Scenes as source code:
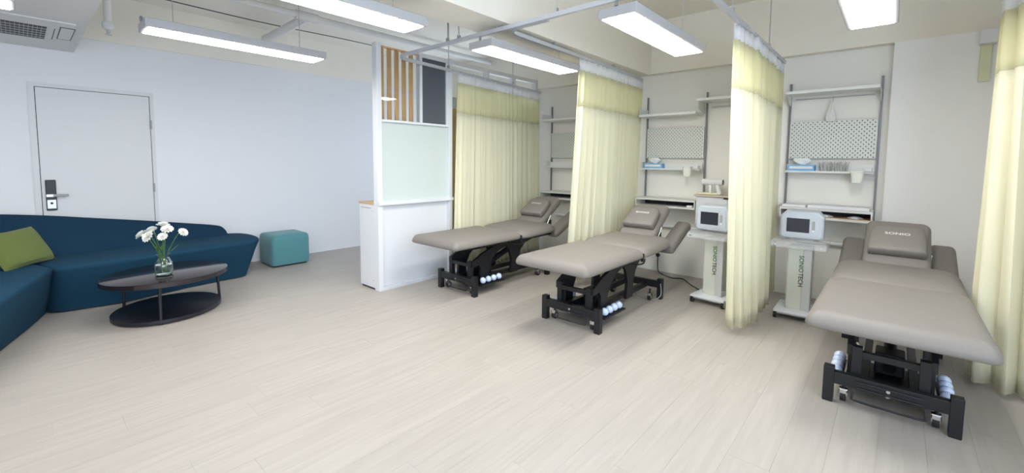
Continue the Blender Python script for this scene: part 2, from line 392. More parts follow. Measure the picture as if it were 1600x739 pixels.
rail('curtain_rail', 'curtain rail of the curtain at the right edge', [(.62, 2.64, ZR), (.62, YB-.1, ZR)], [(.62, 3.3)])
# ------------------------------------------------------------------ curtains
def curtain(label, top, bot, npl, amp, ztop, hem, loc_group='bay curtains', band=.36, head=.11, flare=1.25, seed=1, ampb=None):
    rnd = random.Random(seed); t = thing('curtain', label, 'curtain', (0, 0, 0), 0, loc_group)
    T = smoothpath([(p[0], p[1], 0) for p in top], 12); B = smoothpath([(p[0], p[1], 0) for p in bot], 12)
    def samp(P, s):
        d = [0]
        for a, b_ in zip(P, P[1:]): d.append(d[-1]+(b_-a).length)
        x = s*d[-1]
        for i in range(len(P)-1):
            if x <= d[i+1] or i == len(P)-2:
                u = (x-d[i])/max(d[i+1]-d[i], 1e-6); p = P[i].lerp(P[i+1], min(u, 1)); q = (P[i+1]-P[i]).normalized(); return p, Vector((-q.y, q.x, 0))
    N = npl*8; ph = []; a = 0
    wts = [rnd.uniform(.6, 1.5) for _ in range(npl)]; sw = sum(wts); amps = [rnd.uniform(.6, 1.25) for _ in range(npl)]
    cols = []
    s0 = 0
    for j in range(npl):
        for k in range(8): cols.append((s0+wts[j]/sw*k/8, k/8*2*PI, amps[j], rnd.uniform(-.3, .3)))
        s0 += wts[j]/sw
    cols.append((1, 0, amps[-1], 0))
    drift = [rnd.uniform(-1, 1) for _ in range(npl+1)]
    def row(z):
        f = (ztop-z)/(ztop-hem); out = []
        for i, (s, p, am, jt) in enumerate(cols):
            a, na = samp(T, s); b_, nb = samp(B, s); q = a.lerp(b_, f**1.1); n = na.lerp(nb, f)
            A = (amp*(1-f)+(ampb or amp*1.3)*f)*am
            wob = .006*f*math.sin(5*f+drift[i//8]*6)*drift[i//8]
            off = A*math.sin(p+.25*f*drift[i//8])+.38*A*math.sin(2*p+drift[i//8]*2)+wob
            v = q+n*off; out.append((v.x, v.y, z+(.006*math.sin(p*1.0+jt) if abs(z-ztop) < 1e-6 or abs(z-hem) < 1e-6 else 0)))
        return out
    def part(name, z1, z0, n, m, ext=0):
        o = obj(name, loft([row(z1+(z0-z1)*k/n) for k in range(n+1)], cap=False, closed=False), m, t, 60)
        sm = o.modifiers.new('thick', 'SOLIDIFY'); sm.thickness = .0022; sm.offset = 0; return o
    part('header', ztop, ztop-head, 2, 'curthead'); part('mesh_band', ztop-head, ztop-head-band, 4, 'curtband'); part('drape', ztop-head-band, hem, 16, 'curt')
    for j in range(0, len(cols), 8):
        s = cols[j][0]; a, _ = samp(T, s)
        obj('curtain_hook', box(a.x-.006, a.x+.006, a.y-.004, a.y+.004, ztop-.01, ztop+.012), 'paper', t)
    return t
ZC = ZR-.014
curtain('cream curtain behind the farthest bed, drawn along the whole bay', [(-3.97, 3.52), (-4.07, 4.4), (-4.15, 5.3)], [(-3.93, 3.42), (-4.02, 4.4), (-4.12, 5.3)], 22, .022, ZC, .05, seed=3)
curtain('cream curtain between the farthest bed and the middle bed', [(-2.45, 3.80), (-2.475, 4.9), (-2.515, 5.32)], [(-2.70, 3.98), (-2.55, 4.6), (-2.55, 5.28)], 17, .022, ZC, .05, seed=5)
curtain('cream curtain hanging between the two acrylic trolleys, nearest the middle of the room', [(-.96, 3.60), (-.94, 4.05), (-.94, 4.84)], [(-.985, 3.80), (-.89, 3.90), (-.90, 4.3), (-.90, 4.72)], 14, .024, ZC, .055, seed=8, ampb=.042)
curtain('narrow cream curtain piece close to the wall beside the third shelf unit', [(-.945, 5.0), (-.945, 5.32)], [(-.95, 4.95), (-.935, 5.32)], 7, .016, ZC, .05, seed=11)
curtain('cream curtain gathered at the right edge beside the nearest bed', [(.47, 4.25), (.47, 3.95), (.56, 3.86), (.90, 3.80)], [(.455, 4.2), (.46, 3.97), (.58, 3.88), (.95, 3.82)], 8, .028, ZC, .04, seed=14, ampb=.04)
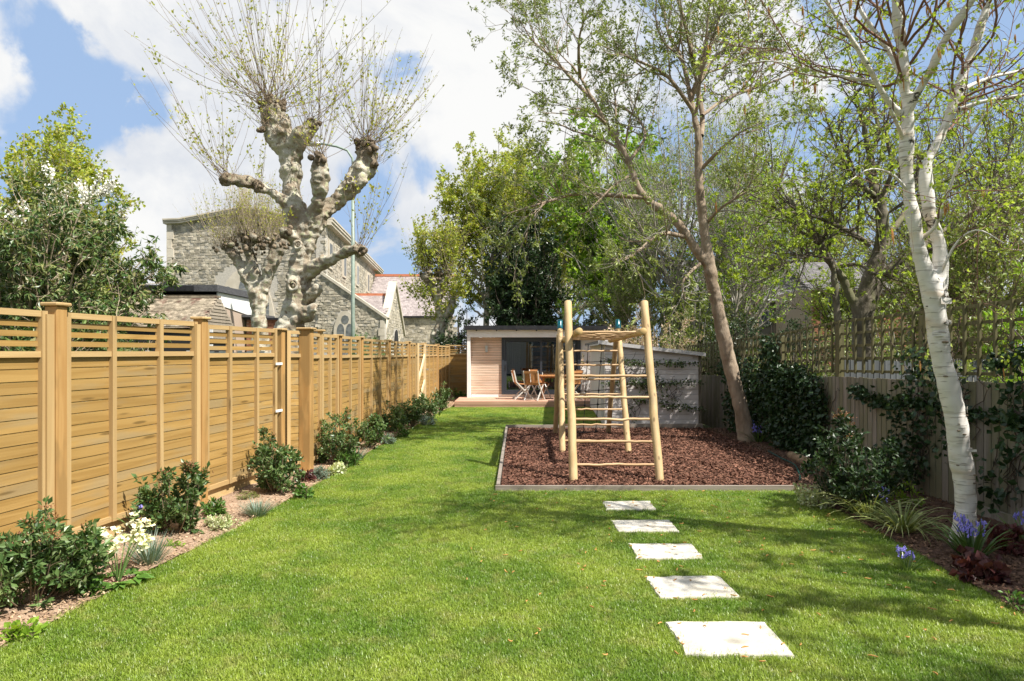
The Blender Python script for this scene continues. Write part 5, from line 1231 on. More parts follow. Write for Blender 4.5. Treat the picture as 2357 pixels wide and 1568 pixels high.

WHAT IS REQUIRED ::
Copy out each record shown above without alteration, skipping any picture.

FULL SOLUTION ::
Continue the Blender Python script for this scene: part 2, from line 392. More parts follow. Measure the picture as if it were 1600x739 pixels.
rail('curtain_rail', 'curtain rail of the curtain at the right edge', [(.62, 2.64, ZR), (.62, YB-.1, ZR)], [(.62, 3.3)])
# ------------------------------------------------------------------ curtains
def curtain(label, top, bot, npl, amp, ztop, hem, loc_group='bay curtains', band=.36, head=.11, flare=1.25, seed=1, ampb=None):
    rnd = random.Random(seed); t = thing('curtain', label, 'curtain', (0, 0, 0), 0, loc_group)
    T = smoothpath([(p[0], p[1], 0) for p in top], 12); B = smoothpath([(p[0], p[1], 0) for p in bot], 12)
    def samp(P, s):
        d = [0]
        for a, b_ in zip(P, P[1:]): d.append(d[-1]+(b_-a).length)
        x = s*d[-1]
        for i in range(len(P)-1):
            if x <= d[i+1] or i == len(P)-2:
                u = (x-d[i])/max(d[i+1]-d[i], 1e-6); p = P[i].lerp(P[i+1], min(u, 1)); q = (P[i+1]-P[i]).normalized(); return p, Vector((-q.y, q.x, 0))
    N = npl*8; ph = []; a = 0
    wts = [rnd.uniform(.6, 1.5) for _ in range(npl)]; sw = sum(wts); amps = [rnd.uniform(.6, 1.25) for _ in range(npl)]
    cols = []
    s0 = 0
    for j in range(npl):
        for k in range(8): cols.append((s0+wts[j]/sw*k/8, k/8*2*PI, amps[j], rnd.uniform(-.3, .3)))
        s0 += wts[j]/sw
    cols.append((1, 0, amps[-1], 0))
    drift = [rnd.uniform(-1, 1) for _ in range(npl+1)]
    def row(z):
        f = (ztop-z)/(ztop-hem); out = []
        for i, (s, p, am, jt) in enumerate(cols):
            a, na = samp(T, s); b_, nb = samp(B, s); q = a.lerp(b_, f**1.1); n = na.lerp(nb, f)
            A = (amp*(1-f)+(ampb or amp*1.3)*f)*am
            wob = .006*f*math.sin(5*f+drift[i//8]*6)*drift[i//8]
            off = A*math.sin(p+.25*f*drift[i//8])+.38*A*math.sin(2*p+drift[i//8]*2)+wob
            v = q+n*off; out.append((v.x, v.y, z+(.006*math.sin(p*1.0+jt) if abs(z-ztop) < 1e-6 or abs(z-hem) < 1e-6 else 0)))
        return out
    def part(name, z1, z0, n, m, ext=0):
        o = obj(name, loft([row(z1+(z0-z1)*k/n) for k in range(n+1)], cap=False, closed=False), m, t, 60)
        sm = o.modifiers.new('thick', 'SOLIDIFY'); sm.thickness = .0022; sm.offset = 0; return o
    part('header', ztop, ztop-head, 2, 'curthead'); part('mesh_band', ztop-head, ztop-head-band, 4, 'curtband'); part('drape', ztop-head-band, hem, 16, 'curt')
    for j in range(0, len(cols), 8):
        s = cols[j][0]; a, _ = samp(T, s)
        obj('curtain_hook', box(a.x-.006, a.x+.006, a.y-.004, a.y+.004, ztop-.01, ztop+.012), 'paper', t)
    return t
ZC = ZR-.014
curtain('cream curtain behind the farthest bed, drawn along the whole bay', [(-3.97, 3.52), (-4.07, 4.4), (-4.15, 5.3)], [(-3.93, 3.42), (-4.02, 4.4), (-4.12, 5.3)], 22, .022, ZC, .05, seed=3)
curtain('cream curtain between the farthest bed and the middle bed', [(-2.45, 3.80), (-2.475, 4.9), (-2.515, 5.32)], [(-2.70, 3.98), (-2.55, 4.6), (-2.55, 5.28)], 17, .022, ZC, .05, seed=5)
curtain('cream curtain hanging between the two acrylic trolleys, nearest the middle of the room', [(-.96, 3.60), (-.94, 4.05), (-.94, 4.84)], [(-.985, 3.80), (-.89, 3.90), (-.90, 4.3), (-.90, 4.72)], 14, .024, ZC, .055, seed=8, ampb=.042)
curtain('narrow cream curtain piece close to the wall beside the third shelf unit', [(-.945, 5.0), (-.945, 5.32)], [(-.95, 4.95), (-.935, 5.32)], 7, .016, ZC, .05, seed=11)
curtain('cream curtain gathered at the right edge beside the nearest bed', [(.47, 4.25), (.47, 3.95), (.56, 3.86), (.90, 3.80)], [(.455, 4.2), (.46, 3.97), (.58, 3.88), (.95, 3.82)], 8, .028, ZC, .04, seed=14, ampb=.04)
The Blender Python script for this scene continues. Write part 5, from line 1231 on. More parts follow. Write for Blender 4.5. Treat the picture as 2357 pixels wide and 1568 pixels high.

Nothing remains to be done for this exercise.